■ Provided records ■
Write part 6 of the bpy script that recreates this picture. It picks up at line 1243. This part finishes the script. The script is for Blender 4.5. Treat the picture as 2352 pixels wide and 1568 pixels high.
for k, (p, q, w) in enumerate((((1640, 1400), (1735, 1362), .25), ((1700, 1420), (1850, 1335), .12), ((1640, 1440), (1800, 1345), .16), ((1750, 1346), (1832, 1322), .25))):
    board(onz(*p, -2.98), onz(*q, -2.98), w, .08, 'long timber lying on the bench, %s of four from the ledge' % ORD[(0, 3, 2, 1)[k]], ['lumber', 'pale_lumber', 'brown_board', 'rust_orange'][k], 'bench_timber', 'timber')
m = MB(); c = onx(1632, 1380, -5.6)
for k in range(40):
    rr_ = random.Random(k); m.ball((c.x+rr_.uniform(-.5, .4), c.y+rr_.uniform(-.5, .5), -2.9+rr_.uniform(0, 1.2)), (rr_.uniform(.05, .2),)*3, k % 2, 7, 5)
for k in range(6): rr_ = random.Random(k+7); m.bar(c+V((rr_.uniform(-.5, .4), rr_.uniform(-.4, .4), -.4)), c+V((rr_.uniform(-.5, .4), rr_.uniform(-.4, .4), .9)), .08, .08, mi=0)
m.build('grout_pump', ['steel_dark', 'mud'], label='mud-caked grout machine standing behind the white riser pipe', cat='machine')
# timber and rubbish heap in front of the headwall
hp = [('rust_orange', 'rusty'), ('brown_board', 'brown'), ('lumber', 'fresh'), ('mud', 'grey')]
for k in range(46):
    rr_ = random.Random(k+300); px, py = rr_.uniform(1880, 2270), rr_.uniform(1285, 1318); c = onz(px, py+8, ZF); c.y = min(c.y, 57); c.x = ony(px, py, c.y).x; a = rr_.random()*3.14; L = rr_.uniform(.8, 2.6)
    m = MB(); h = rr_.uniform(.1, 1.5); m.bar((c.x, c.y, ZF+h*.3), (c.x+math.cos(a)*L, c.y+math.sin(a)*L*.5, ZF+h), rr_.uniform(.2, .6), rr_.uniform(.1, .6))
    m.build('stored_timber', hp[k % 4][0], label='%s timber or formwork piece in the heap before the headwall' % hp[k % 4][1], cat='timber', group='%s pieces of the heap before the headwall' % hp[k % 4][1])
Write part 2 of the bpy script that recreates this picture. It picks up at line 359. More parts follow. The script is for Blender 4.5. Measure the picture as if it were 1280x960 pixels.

■ Stated goal ■
Extract the whole listing, character for character.

■ Expected answer ■
Write part 6 of the bpy script that recreates this picture. It picks up at line 1243. This part finishes the script. The script is for Blender 4.5. Treat the picture as 2352 pixels wide and 1568 pixels high.
for k, (p, q, w) in enumerate((((1640, 1400), (1735, 1362), .25), ((1700, 1420), (1850, 1335), .12), ((1640, 1440), (1800, 1345), .16), ((1750, 1346), (1832, 1322), .25))):
    board(onz(*p, -2.98), onz(*q, -2.98), w, .08, 'long timber lying on the bench, %s of four from the ledge' % ORD[(0, 3, 2, 1)[k]], ['lumber', 'pale_lumber', 'brown_board', 'rust_orange'][k], 'bench_timber', 'timber')
m = MB(); c = onx(1632, 1380, -5.6)
for k in range(40):
    rr_ = random.Random(k); m.ball((c.x+rr_.uniform(-.5, .4), c.y+rr_.uniform(-.5, .5), -2.9+rr_.uniform(0, 1.2)), (rr_.uniform(.05, .2),)*3, k % 2, 7, 5)
for k in range(6): rr_ = random.Random(k+7); m.bar(c+V((rr_.uniform(-.5, .4), rr_.uniform(-.4, .4), -.4)), c+V((rr_.uniform(-.5, .4), rr_.uniform(-.4, .4), .9)), .08, .08, mi=0)
m.build('grout_pump', ['steel_dark', 'mud'], label='mud-caked grout machine standing behind the white riser pipe', cat='machine')
# timber and rubbish heap in front of the headwall
hp = [('rust_orange', 'rusty'), ('brown_board', 'brown'), ('lumber', 'fresh'), ('mud', 'grey')]
for k in range(46):
    rr_ = random.Random(k+300); px, py = rr_.uniform(1880, 2270), rr_.uniform(1285, 1318); c = onz(px, py+8, ZF); c.y = min(c.y, 57); c.x = ony(px, py, c.y).x; a = rr_.random()*3.14; L = rr_.uniform(.8, 2.6)
    m = MB(); h = rr_.uniform(.1, 1.5); m.bar((c.x, c.y, ZF+h*.3), (c.x+math.cos(a)*L, c.y+math.sin(a)*L*.5, ZF+h), rr_.uniform(.2, .6), rr_.uniform(.1, .6))
    m.build('stored_timber', hp[k % 4][0], label='%s timber or formwork piece in the heap before the headwall' % hp[k % 4][1], cat='timber', group='%s pieces of the heap before the headwall' % hp[k % 4][1])
Write part 2 of the bpy script that recreates this picture. It picks up at line 359. More parts follow. The script is for Blender 4.5. Measure the picture as if it were 1280x960 pixels.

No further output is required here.